There has been recent work of unsupervised representation learning for relation extraction but it is too broad to apply for synonym harvesting where the required precision for relation extraction is high — it is just not enough to deduce there is a relation between the two terms just because they happen to be the same entity type — they need to be synonyms of each other. However, the idea of learning distributed representations of just relations is a powerful idea, particularly when fine tuned on a downstream supervised task.

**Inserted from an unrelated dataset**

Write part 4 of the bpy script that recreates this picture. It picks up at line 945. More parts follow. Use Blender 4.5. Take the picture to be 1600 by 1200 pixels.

Synonym harvesting is one of those rare problems whose feature complexity makes it possible even for traditional symbolic rules-base or template driven approaches to yield reasonable results regardless of their deficiencies. In particular such traditional approaches seem attractive at first since they avoid the need for labeled data — a requirement for supervised models. The approach described here leverages the power of distributed representations learnt by an unsupervised model to assist in a solution that is feature engineered in the symbolic space, even if only minimally. The approach, even if unsupervised, leverages off supervised models for constituency/ dependency parsing, POS tagging etc. These serve as critical tools in a practitioner’s toolbox and come in handy for a variety of tasks that are typically supervised like named entity recognition, synonym harvesting or relation extraction in general,.